§ **What the exercise asks**:
All of the material below is to be restated word for word, apart from the pictures.

- - -

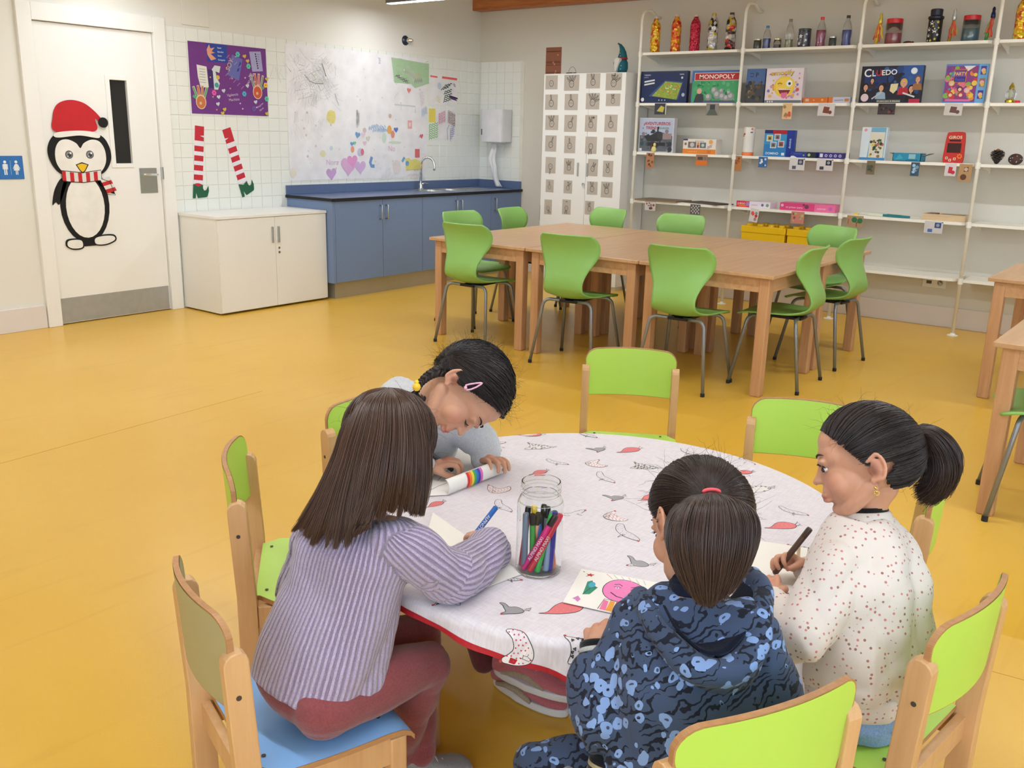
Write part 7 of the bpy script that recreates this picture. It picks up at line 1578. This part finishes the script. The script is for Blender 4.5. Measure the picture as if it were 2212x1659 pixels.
pt_ = MB(); pt_.tube([T0+CR*.022*math.cos(a)*.62+CU*.005*math.sin(a) for a in np.linspace(0, PI, 12)], [.002,.0026]+[.003]*8+[.0026,.002], 10); pt_.build('hair_tie', mat('coral_elastic', (240,84,96), .6), hr, smooth=True)
gs = [gd((1528,1072,1.475),(1475,1090,1.445),(1448,1135,1.43),(1447,1190,1.43),(1470,1245,1.43),(1505,1290,1.435)),
      gd((1530,1068,1.47),(1495,1082,1.42),(1475,1140,1.40),(1478,1200,1.40),(1495,1255,1.405),(1515,1305,1.41)),
      gd((1535,1066,1.47),(1528,1080,1.405),(1518,1145,1.38),(1515,1210,1.38),(1520,1262,1.39),(1528,1308,1.40)),
      gd((1540,1066,1.47),(1560,1080,1.405),(1568,1140,1.38),(1562,1205,1.38),(1552,1258,1.39),(1540,1306,1.40)),
      gd((1545,1068,1.47),(1592,1082,1.42),(1612,1130,1.40),(1608,1190,1.40),(1588,1248,1.41),(1560,1290,1.415)),
      gd((1548,1072,1.475),(1612,1092,1.45),(1636,1125,1.435),(1634,1170,1.435),(1612,1225,1.435),(1580,1272,1.435))]
mb = MB(); A_ = [catmull(q, 14) for q in gs]; B_ = [[p+CF*.05*math.sin(PI*min(1,(k+1)/13)) for k, p in enumerate(q)] for q in A_]; ring = A_+B_[::-1]; nR = len(ring); Vv = []
for k in range(12): Vv += [ring[i][k] for i in range(nR)]
mb.add(Vv, [(k*nR+i, k*nR+(i+1) % nR, (k+1)*nR+(i+1) % nR, (k+1)*nR+i) for k in range(11) for i in range(nR)]+[tuple(range(nR))[::-1], tuple(11*nR+i for i in range(nR))]); mb.build('ponytail_volume', mat('hair_base_pony', (44,32,30), .5, noise=.25, scale=90), hr, smooth=True)
guide_hair(hr, gs, (62,46,42), 4200, rad=.00085, jit=.003, depth=.012, seed=16, name='ponytail', K=18, var=.35, ends=.16)['kind'] = 'stuff'

# ---------------------------------------------------------------- girl in the dotted sweatshirt
J = dict(pelvis=A([-6.305,-6.22,.405]), chest=D(1868,1300,1.82), neck=D(1868,1108,1.83), head=D(1868,990,1.82), shL=D(1806,1235,1.765), shR=D(1915,1200,1.89), elL=D(1733,1375,1.71), wrL=Z(1664,1298,.565), wrR=Z(1738,1228,.562), elR=Z(1815,1285,.56),
    hipL=D(1835,1500,1.80), knL=Z(1690,1450,.37), hipR=D(1880,1490,1.90), knR=Z(1735,1405,.37), anL=Z(1700,1500,.08), anR=Z(1720,1480,.08))
J['anL'] = J['knL']*A([1,1,0])+(.02,.02,.08); J['anR'] = J['knR']*A([1,1,0])+(.02,.04,.08)
hax = head_axes(-CR*.94+CF*.30-CU*.16, CU*.98-CR*.10+CF*.1); HS = 1.03
girl3, bd = body('person', 'girl in profile with a magenta hair tie and a cream sweatshirt with small dots', J, hax, HS, (206,152,124),
    [dict(W_=J['wrL'], d=Z(1655,1262,.575)-J['wrL']+A([0,0,.0]), n=A([0,0,-1.])+CR*.4, curl=.75, side=-1, s=.95, thumb=.5), dict(W_=J['wrR'], d=Z(1695,1208,.585)-J['wrR'], n=A([0,0,-.7])-CF*.6, curl=1.0, side=1, s=.95, thumb=.8)])
r_, f_, u_ = frame_of(J); DM = dots_mat()
mb = MB(); loft(mb, torso_secs(J, [(-.06,.122,.112,0),(.02,.134,.122,-.004),(.15,.136,.122,-.008),(.4,.134,.116,-.010),(.62,.130,.108,-.008),(.80,.116,.092,-.002),(.92,.084,.070,0),(.99,.058,.054,.002)]))
caps(mb, [J['chest']*.25+J['shL']*.75, J['shL'], J['shL']*.5+J['elL']*.5+CU*.004, J['elL'], J['elL']*.5+J['wrL']*.5-CU*.004, J['wrL']*.9+J['elL']*.1], [.062,.058,.054,.052,.043,.030], 18, 5)
caps(mb, [J['chest']*.25+J['shR']*.75, J['shR'], J['elR'], J['wrR']*.86+J['elR']*.14], [.062,.056,.046,.030], 18, 5)
sw = remesh(mb, 'sweatshirt', .0048, 4, DM, girl3); wrinkle(sw, .0038, 22, 22)
cuff(girl3, J['neck']-u_*.024, J['neck']+u_*.004+f_*.003, .060, .049, (DM, DM), name='collar_rib'); cuff(girl3, J['neck']-u_*.010, J['neck']+u_*.012+f_*.003, .048, .044, (fabric('black_undershirt', (26,24,28), 260), DM), name='undershirt_collar')
secs = torso_secs(J, [(-.17,.112,.100,-.002),(-.12,.118,.108,-.002),(-.06,.121,.111,-.002),(-.02,.124,.113,-.004)]); mb = MB(); loft(mb, secs, 60); hm = mb.build('waist_rib', DM, girl3, smooth=True)
hm.modifiers.new('w', 'WIREFRAME') if False else None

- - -

§ **Answer in full**:
Write part 7 of the bpy script that recreates this picture. It picks up at line 1578. This part finishes the script. The script is for Blender 4.5. Measure the picture as if it were 2212x1659 pixels.
pt_ = MB(); pt_.tube([T0+CR*.022*math.cos(a)*.62+CU*.005*math.sin(a) for a in np.linspace(0, PI, 12)], [.002,.0026]+[.003]*8+[.0026,.002], 10); pt_.build('hair_tie', mat('coral_elastic', (240,84,96), .6), hr, smooth=True)
gs = [gd((1528,1072,1.475),(1475,1090,1.445),(1448,1135,1.43),(1447,1190,1.43),(1470,1245,1.43),(1505,1290,1.435)),
      gd((1530,1068,1.47),(1495,1082,1.42),(1475,1140,1.40),(1478,1200,1.40),(1495,1255,1.405),(1515,1305,1.41)),
      gd((1535,1066,1.47),(1528,1080,1.405),(1518,1145,1.38),(1515,1210,1.38),(1520,1262,1.39),(1528,1308,1.40)),
      gd((1540,1066,1.47),(1560,1080,1.405),(1568,1140,1.38),(1562,1205,1.38),(1552,1258,1.39),(1540,1306,1.40)),
      gd((1545,1068,1.47),(1592,1082,1.42),(1612,1130,1.40),(1608,1190,1.40),(1588,1248,1.41),(1560,1290,1.415)),
      gd((1548,1072,1.475),(1612,1092,1.45),(1636,1125,1.435),(1634,1170,1.435),(1612,1225,1.435),(1580,1272,1.435))]
mb = MB(); A_ = [catmull(q, 14) for q in gs]; B_ = [[p+CF*.05*math.sin(PI*min(1,(k+1)/13)) for k, p in enumerate(q)] for q in A_]; ring = A_+B_[::-1]; nR = len(ring); Vv = []
for k in range(12): Vv += [ring[i][k] for i in range(nR)]
mb.add(Vv, [(k*nR+i, k*nR+(i+1) % nR, (k+1)*nR+(i+1) % nR, (k+1)*nR+i) for k in range(11) for i in range(nR)]+[tuple(range(nR))[::-1], tuple(11*nR+i for i in range(nR))]); mb.build('ponytail_volume', mat('hair_base_pony', (44,32,30), .5, noise=.25, scale=90), hr, smooth=True)
guide_hair(hr, gs, (62,46,42), 4200, rad=.00085, jit=.003, depth=.012, seed=16, name='ponytail', K=18, var=.35, ends=.16)['kind'] = 'stuff'

# ---------------------------------------------------------------- girl in the dotted sweatshirt
J = dict(pelvis=A([-6.305,-6.22,.405]), chest=D(1868,1300,1.82), neck=D(1868,1108,1.83), head=D(1868,990,1.82), shL=D(1806,1235,1.765), shR=D(1915,1200,1.89), elL=D(1733,1375,1.71), wrL=Z(1664,1298,.565), wrR=Z(1738,1228,.562), elR=Z(1815,1285,.56),
    hipL=D(1835,1500,1.80), knL=Z(1690,1450,.37), hipR=D(1880,1490,1.90), knR=Z(1735,1405,.37), anL=Z(1700,1500,.08), anR=Z(1720,1480,.08))
J['anL'] = J['knL']*A([1,1,0])+(.02,.02,.08); J['anR'] = J['knR']*A([1,1,0])+(.02,.04,.08)
hax = head_axes(-CR*.94+CF*.30-CU*.16, CU*.98-CR*.10+CF*.1); HS = 1.03
girl3, bd = body('person', 'girl in profile with a magenta hair tie and a cream sweatshirt with small dots', J, hax, HS, (206,152,124),
    [dict(W_=J['wrL'], d=Z(1655,1262,.575)-J['wrL']+A([0,0,.0]), n=A([0,0,-1.])+CR*.4, curl=.75, side=-1, s=.95, thumb=.5), dict(W_=J['wrR'], d=Z(1695,1208,.585)-J['wrR'], n=A([0,0,-.7])-CF*.6, curl=1.0, side=1, s=.95, thumb=.8)])
r_, f_, u_ = frame_of(J); DM = dots_mat()
mb = MB(); loft(mb, torso_secs(J, [(-.06,.122,.112,0),(.02,.134,.122,-.004),(.15,.136,.122,-.008),(.4,.134,.116,-.010),(.62,.130,.108,-.008),(.80,.116,.092,-.002),(.92,.084,.070,0),(.99,.058,.054,.002)]))
caps(mb, [J['chest']*.25+J['shL']*.75, J['shL'], J['shL']*.5+J['elL']*.5+CU*.004, J['elL'], J['elL']*.5+J['wrL']*.5-CU*.004, J['wrL']*.9+J['elL']*.1], [.062,.058,.054,.052,.043,.030], 18, 5)
caps(mb, [J['chest']*.25+J['shR']*.75, J['shR'], J['elR'], J['wrR']*.86+J['elR']*.14], [.062,.056,.046,.030], 18, 5)
sw = remesh(mb, 'sweatshirt', .0048, 4, DM, girl3); wrinkle(sw, .0038, 22, 22)
cuff(girl3, J['neck']-u_*.024, J['neck']+u_*.004+f_*.003, .060, .049, (DM, DM), name='collar_rib'); cuff(girl3, J['neck']-u_*.010, J['neck']+u_*.012+f_*.003, .048, .044, (fabric('black_undershirt', (26,24,28), 260), DM), name='undershirt_collar')
secs = torso_secs(J, [(-.17,.112,.100,-.002),(-.12,.118,.108,-.002),(-.06,.121,.111,-.002),(-.02,.124,.113,-.004)]); mb = MB(); loft(mb, secs, 60); hm = mb.build('waist_rib', DM, girl3, smooth=True)
hm.modifiers.new('w', 'WIREFRAME') if False else None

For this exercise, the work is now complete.